Tuesday, May 09, 2006

Ahmadinejad's letter

According to the New York Times's Christine Hauser, an English translation of Ahmadinejad's letter to Bush has been released by UN officials. The NYT article includes this link to an English language text on the Le Monde website, purporting to be this English translation.

I have read the letter. I urge anyone interested or concerned in these matters to avail themselves of the potential for information access that the internet provides us. If I can find the time in the next day, I would like to add commentary on this.

The problem is that Ahmadinejad is no saint, surely, but the issues he raises are not entirely without value. The letter is one with many problems, but it is not the work of a madman.
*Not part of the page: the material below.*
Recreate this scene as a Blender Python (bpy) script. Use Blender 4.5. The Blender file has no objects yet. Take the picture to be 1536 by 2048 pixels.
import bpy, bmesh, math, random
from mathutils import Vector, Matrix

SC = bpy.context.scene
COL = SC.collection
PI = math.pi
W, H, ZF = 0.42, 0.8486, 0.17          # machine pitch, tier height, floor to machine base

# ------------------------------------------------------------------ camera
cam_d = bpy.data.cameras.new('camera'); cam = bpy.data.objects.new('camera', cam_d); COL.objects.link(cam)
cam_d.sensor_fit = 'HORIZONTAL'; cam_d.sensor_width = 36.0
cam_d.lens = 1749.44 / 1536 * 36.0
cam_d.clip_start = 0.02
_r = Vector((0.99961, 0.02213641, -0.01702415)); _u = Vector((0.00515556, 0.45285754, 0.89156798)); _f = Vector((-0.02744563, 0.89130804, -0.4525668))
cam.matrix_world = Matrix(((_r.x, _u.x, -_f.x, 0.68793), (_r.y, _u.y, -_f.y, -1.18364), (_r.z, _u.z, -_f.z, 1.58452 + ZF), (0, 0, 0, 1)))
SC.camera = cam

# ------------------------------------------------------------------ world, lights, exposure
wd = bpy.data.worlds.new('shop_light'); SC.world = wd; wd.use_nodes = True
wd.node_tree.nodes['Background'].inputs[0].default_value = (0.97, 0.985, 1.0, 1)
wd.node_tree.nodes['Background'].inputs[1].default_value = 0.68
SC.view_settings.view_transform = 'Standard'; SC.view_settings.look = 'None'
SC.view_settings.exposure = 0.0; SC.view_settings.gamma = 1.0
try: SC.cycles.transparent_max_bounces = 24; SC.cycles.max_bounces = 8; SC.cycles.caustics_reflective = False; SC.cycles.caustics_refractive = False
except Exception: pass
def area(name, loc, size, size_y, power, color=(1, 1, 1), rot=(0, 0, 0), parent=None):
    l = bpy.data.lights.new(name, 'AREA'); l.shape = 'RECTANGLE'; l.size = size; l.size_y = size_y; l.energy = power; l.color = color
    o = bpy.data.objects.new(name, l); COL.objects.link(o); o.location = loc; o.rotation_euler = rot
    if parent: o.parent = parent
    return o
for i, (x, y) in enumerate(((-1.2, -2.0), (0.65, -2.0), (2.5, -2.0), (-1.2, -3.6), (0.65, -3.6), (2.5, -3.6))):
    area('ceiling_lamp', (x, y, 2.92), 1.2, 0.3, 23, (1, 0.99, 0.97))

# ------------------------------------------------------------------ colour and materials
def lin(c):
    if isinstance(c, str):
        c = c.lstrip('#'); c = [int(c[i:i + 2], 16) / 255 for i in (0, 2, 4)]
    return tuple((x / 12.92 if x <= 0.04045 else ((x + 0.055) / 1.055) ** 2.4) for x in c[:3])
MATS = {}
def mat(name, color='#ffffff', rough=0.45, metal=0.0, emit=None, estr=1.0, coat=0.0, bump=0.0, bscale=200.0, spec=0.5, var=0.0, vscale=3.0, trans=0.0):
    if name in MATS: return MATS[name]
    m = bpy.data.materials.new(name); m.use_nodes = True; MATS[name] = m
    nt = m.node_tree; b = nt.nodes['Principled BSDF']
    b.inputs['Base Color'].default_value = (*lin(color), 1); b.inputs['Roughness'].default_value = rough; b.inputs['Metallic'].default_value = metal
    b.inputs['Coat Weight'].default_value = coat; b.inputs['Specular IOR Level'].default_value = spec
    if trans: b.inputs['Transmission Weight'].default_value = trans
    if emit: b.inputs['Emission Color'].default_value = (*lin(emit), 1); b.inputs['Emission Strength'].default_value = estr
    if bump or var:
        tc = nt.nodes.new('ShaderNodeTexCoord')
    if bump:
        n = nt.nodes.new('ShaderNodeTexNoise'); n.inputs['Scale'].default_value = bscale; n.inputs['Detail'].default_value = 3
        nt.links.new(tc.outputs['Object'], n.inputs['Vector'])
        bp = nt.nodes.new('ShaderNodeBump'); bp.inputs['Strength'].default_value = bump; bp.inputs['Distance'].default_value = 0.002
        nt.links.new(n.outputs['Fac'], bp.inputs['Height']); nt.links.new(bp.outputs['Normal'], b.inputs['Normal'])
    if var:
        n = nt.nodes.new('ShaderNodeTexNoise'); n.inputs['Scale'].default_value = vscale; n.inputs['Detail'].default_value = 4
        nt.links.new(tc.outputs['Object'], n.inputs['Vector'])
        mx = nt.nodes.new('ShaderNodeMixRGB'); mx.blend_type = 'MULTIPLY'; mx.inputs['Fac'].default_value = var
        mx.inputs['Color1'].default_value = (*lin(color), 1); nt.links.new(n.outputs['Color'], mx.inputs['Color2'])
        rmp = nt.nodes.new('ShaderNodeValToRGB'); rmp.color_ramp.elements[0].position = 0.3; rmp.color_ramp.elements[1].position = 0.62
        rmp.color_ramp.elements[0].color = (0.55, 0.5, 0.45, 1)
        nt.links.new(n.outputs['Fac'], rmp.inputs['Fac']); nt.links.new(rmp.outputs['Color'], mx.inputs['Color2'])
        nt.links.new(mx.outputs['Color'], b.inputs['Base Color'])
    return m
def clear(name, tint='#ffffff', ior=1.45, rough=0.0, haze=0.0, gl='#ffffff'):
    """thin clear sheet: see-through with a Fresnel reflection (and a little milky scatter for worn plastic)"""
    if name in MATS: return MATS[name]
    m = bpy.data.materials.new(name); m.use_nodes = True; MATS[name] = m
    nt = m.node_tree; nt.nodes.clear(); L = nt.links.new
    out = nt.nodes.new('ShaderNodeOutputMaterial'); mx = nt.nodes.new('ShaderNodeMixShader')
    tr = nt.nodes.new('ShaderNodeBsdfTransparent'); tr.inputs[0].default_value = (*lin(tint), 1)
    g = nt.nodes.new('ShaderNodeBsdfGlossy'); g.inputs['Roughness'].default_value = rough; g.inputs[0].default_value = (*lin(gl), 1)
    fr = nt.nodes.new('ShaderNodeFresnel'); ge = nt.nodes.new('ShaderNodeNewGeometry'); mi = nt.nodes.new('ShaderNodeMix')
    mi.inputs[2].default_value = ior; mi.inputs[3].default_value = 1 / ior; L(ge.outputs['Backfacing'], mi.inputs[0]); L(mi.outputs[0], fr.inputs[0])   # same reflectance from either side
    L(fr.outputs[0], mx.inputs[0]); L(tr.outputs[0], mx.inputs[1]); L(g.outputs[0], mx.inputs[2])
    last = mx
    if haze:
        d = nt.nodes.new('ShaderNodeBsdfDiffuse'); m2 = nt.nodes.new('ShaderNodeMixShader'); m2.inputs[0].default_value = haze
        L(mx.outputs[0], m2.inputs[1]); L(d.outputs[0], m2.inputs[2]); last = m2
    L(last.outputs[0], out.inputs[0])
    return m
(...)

They are reasoned arguments and questions, if at times flawed and skewed by his own Weltanschaung. It is not however a worldview any more skewed than that of our current administration.

Regardless of our attitudes toward Iran and it's government, we must deal with them appropriately, lawfully, justly, for the sake of our world.

2 comments:

Ahistoricality said...

The problem is that the arguments he makes that have merit, such as they do, are fundamentally irrelevant to the main issue at hand.

With regard to the rationality and reasonableness (different things, of course) in comparison with the Bush Administration, I'd just point out that both Bush and Ahmadinejad are anomolies in their respective systems....

ArticulateDad said...

I have no intention to be a defender of Ahmadinejad. But neither do I intend to defend the hypocritical warlords who lead our government. It's a very scary world to live in when religious zealots (both of them) who veil their own worldviews in the shawl of some god they claim to understand, wield (or potentially wield real weapons of mass destruction.

The point is, when I wish my four year old to do something, or not do something, the least effective means to accomplish that objective is for me to insist, over and over. The question is not who is right, but how do we achieve true peace and security in the world (and I think that is the proper order of things).

I don't claim to know the answer offhand, but I sure as hell don't trust Bush, and Cheney, and Bolton, and Rumsfeld to know it. Why the hell are they in charge of my country?